Twenty minutes latter, Matthew's exuberance turned to agony as a bullet shattered his arm.

Five Union brigades were in full retreat, and the battle was hardly an hour old. Confusion and panic gripped the men, paralyzing what few efforts were made to resist the Confederate attack west of Gresham Lane. There was no sign of McCook, nor of Johnson, nor of any leadership above the brigade level.

TRAVIS PAINTING OF MAJOR GENERAL ALEXANDER MCCOOK (CENTER) TRYING TO RALLY HIS CORPS. (SMITHSONIAN INSTITUTION)

Near the Gresham house, Post and Carlin struggled to piece together their shattered commands for a final stand. Despite their pleas, only a corporal's guard rallied around the colors. East of Gresham Lane, Polk and Wood rolled over the plowed fields of corn and cotton for a rematch with Carlin. A severe and unexpected enfilading fire from two artillery batteries belonging to the division of Phil Sheridan and posted on a knoll to Wood's right caused him to halt. Polk, who escaped the shelling, pushed on, his left covered by Bushrod Johnson.
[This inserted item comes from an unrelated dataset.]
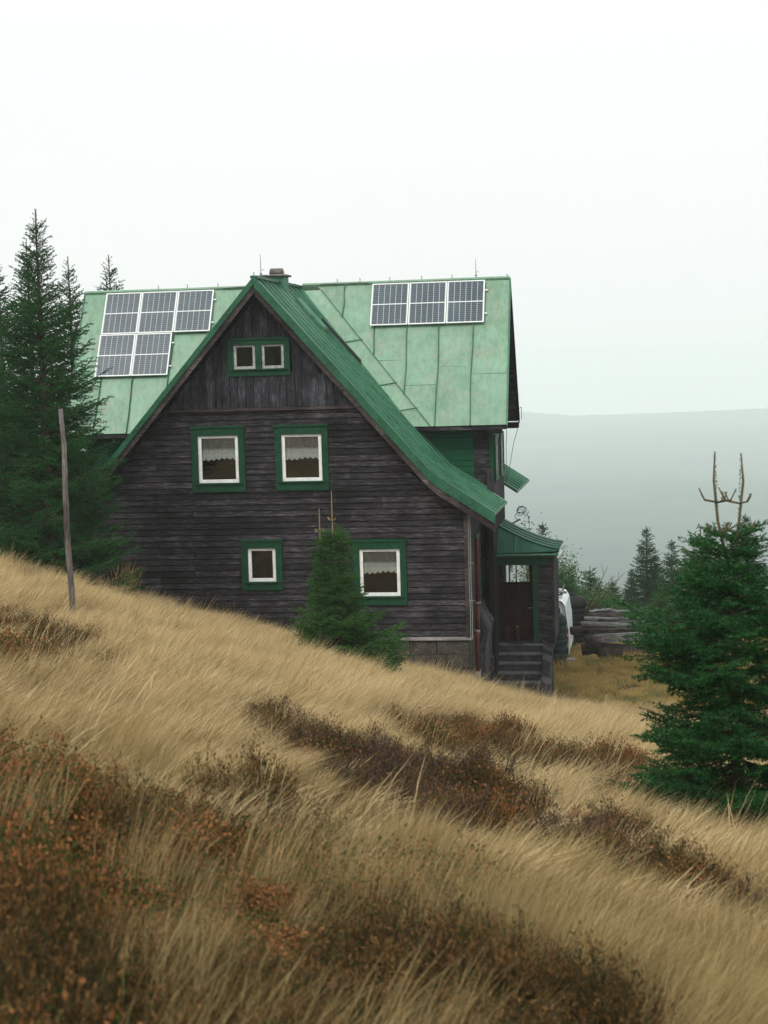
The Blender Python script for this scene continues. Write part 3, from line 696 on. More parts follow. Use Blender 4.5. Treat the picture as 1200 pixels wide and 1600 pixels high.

It was the broken ground, more than this last heave of Yankee resistance, that threatened to disrupt Cleburne's assault. After disposing of Baldwin, Liddell's Arkansans got lost in the cedar glades near the pike, veering away from the rest of Cleburne's division toward the northwest. Like the earlier detours of Rains and Ector, the drifting of Liddell's brigade demonstrated how quickly the Confederate attack unraveled amid the patchwork of murky forests, overgrown fields, and split-rail fences that checkered the battlefield. While Liddell was losing his way, McCown was at last reuniting his division. Separated from the remainder of the division and finding both his men and ammunition nearly spent, McNair had halted along the pike. While his men refilled their cartridge boxes, McNair, troubled by a persistent illness, yielded brigade command to Colonel R. W. Harper. As he rode away, the brigade of Rains and Ector chanced upon his Arkansans. Surprised to find themselves reunited with Harper, they too stopped to draw ammunition and send their prisoners to the rear. Delighted to have his three brigades together again, McCown was content to await orders.